Coca-Cola has been forced to stop producing soft drinks in Venezuela amid an escalating food and energy shortage.
The company said that sugar suppliers in Venezuela will “temporarily cease operations due to a lack of raw materials”.
The announcement comes after Venezuela’s biggest brewer, Empresas Polar, closed plants due to a barley shortage.
Venezuela’s economy has contracted sharply as oil prices plunge.
A Coca-Cola spokeswoman said the company would continue producing sugarless drinks such as Coca-Cola Light (Diet Coke).
She said: “We are engaging with suppliers, government authorities and our associates to take the necessary actions for a prompt solution.”
Sugarcane production has been falling due to price controls and rising production costs, as well as problems in obtaining fertilizer.
As a result, many smaller farmers have turned to other crops that are not price controlled and thus generate higher income.
Venezuela is expected to produce 430,000 tonnes of sugarcane in 2016/17, down from 450,000 tonnes for the previous 12 months, and import 850,000 tonnes of raw and refined sugar, according to USDA figures.
The country’s economic problems have forced many consumers to queue for hours to buy basic foodstuffs.

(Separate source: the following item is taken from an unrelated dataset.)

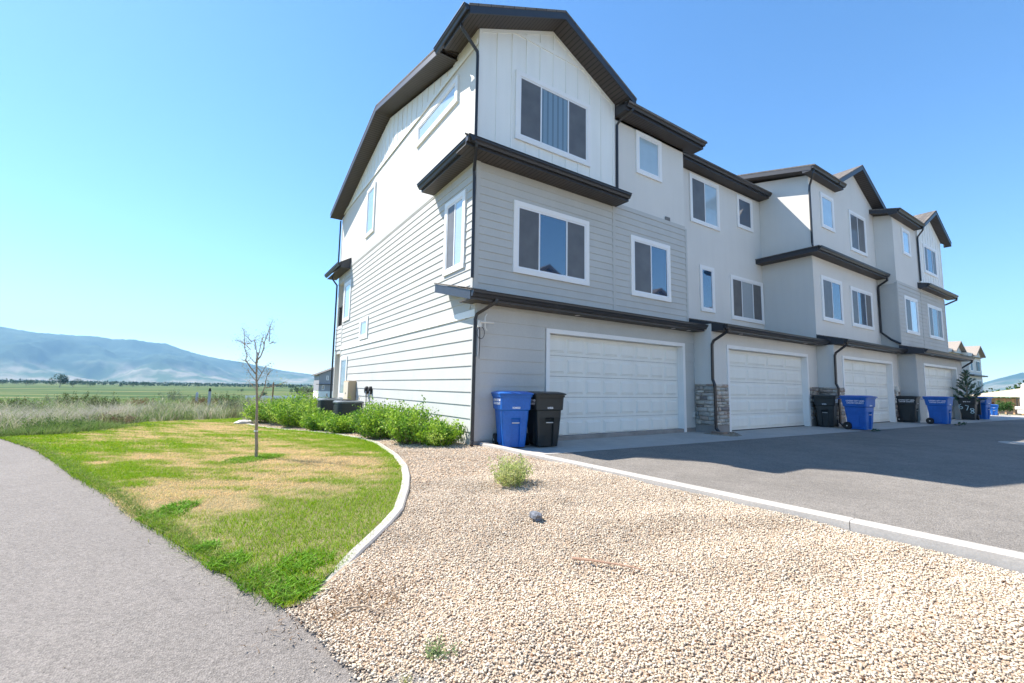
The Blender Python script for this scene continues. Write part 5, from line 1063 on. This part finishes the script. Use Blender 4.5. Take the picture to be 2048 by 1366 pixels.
ftree((36.4, -1.80, 0), .34, .90, (.07, .15, .04), 900, .08, 'round green bush nearest the white trailer', 'bushes by the end of the drive', 41, 'bush', 'round_bush')
t = thing('flatbed_trailer', (38.5, -3, 0), 'white flatbed trailer with a black tubular frame at the end of the road', 'trailer')
b = MB(); b.box(37.4, 39.6, -6.4, -2.0, .34, .52); b.build('deck', M_WHITE, t, bevel=.02); b = MB(); b.pipe([(37.5, -2.1, .5), (37.5, -2.1, .98), (37.5, -2.25, 1.06), (37.5, -2.85, 1.06), (37.5, -2.95, .98), (37.5, -2.95, .5)], .03, 8); b.build('tube_frame', M_RUB, t)
for y in (-3.6, -4.5): b = MB(); b.pipe([(37.3, y, .3), (37.5, y, .3)], .28, 18); b.build('wheel', M_RUB, t)
b = MB(); b.box(37.36, 37.39, -6.3, -2.1, .10, .30); b.build('skirt_panel', M_WHITE, t)
car((37.2, -5.15, 0), 1.45, 5.4, 2.0, 2.1, (.80, .80, .80), 'white van cut off by the right edge of the photo', 'van', 'parked_van', True)
for xy, sc in (((70, 13.5, -1.0), 1), ((86, 7, -1.6), 1), ((75, 5.0, -1.3), .8)): pass
ftree((110, 13.0, -2.2), 4.5, 5.0, (.06, .12, .03), 900, .07, 'wide green tree rising left of the tan roof', 'trees behind the tan roof', 50)
ftree((125, 8.5, -2.4), 3.5, 7.2, (.06, .11, .03), 900, .07, 'taller green tree rising behind the tan roof', 'trees behind the tan roof', 51)

# ------------------------------------------------------------------ air
b = MB(); b.box(-14000, 14000, -14000, 14000, -20, 1250); hz_ = b.build('haze', mat('haze_air', (1, 1, 1)), None); tag(hz_, kind='stuff')
m = hz_.data.materials[0]; n = m.node_tree; n.nodes.clear(); out = n.nodes.new('ShaderNodeOutputMaterial'); pv = n.nodes.new('ShaderNodeVolumePrincipled')
pv.inputs['Color'].default_value = (.36, .68, 1.0, 1); pv.inputs['Density'].default_value = .00009; pv.inputs['Anisotropy'].default_value = .1; n.links.new(pv.outputs[0], out.inputs['Volume'])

Venezuela’s economy is expected to shrink by 8% in 2016 after it contracted by 5.8% in 2015.
Its reliance on oil to generate foreign currency and investment has made it a victim of regular recessions.
President Nicolas Maduro has declared a state of emergency in an effort to combat the economic crisis. Critics argue it is an attempt to strengthen his grip on power.
Meanwhile, Bridgestone said on May 23 it was selling its Venezuelan business after six decades in the country.
Bridgestone’s Venezuelan assets will be sold to Grupo Corimon.
Other multinational companies such as Procter & Gamble, Ford and Halliburton have either slowed or abandoned their investments in Venezuela.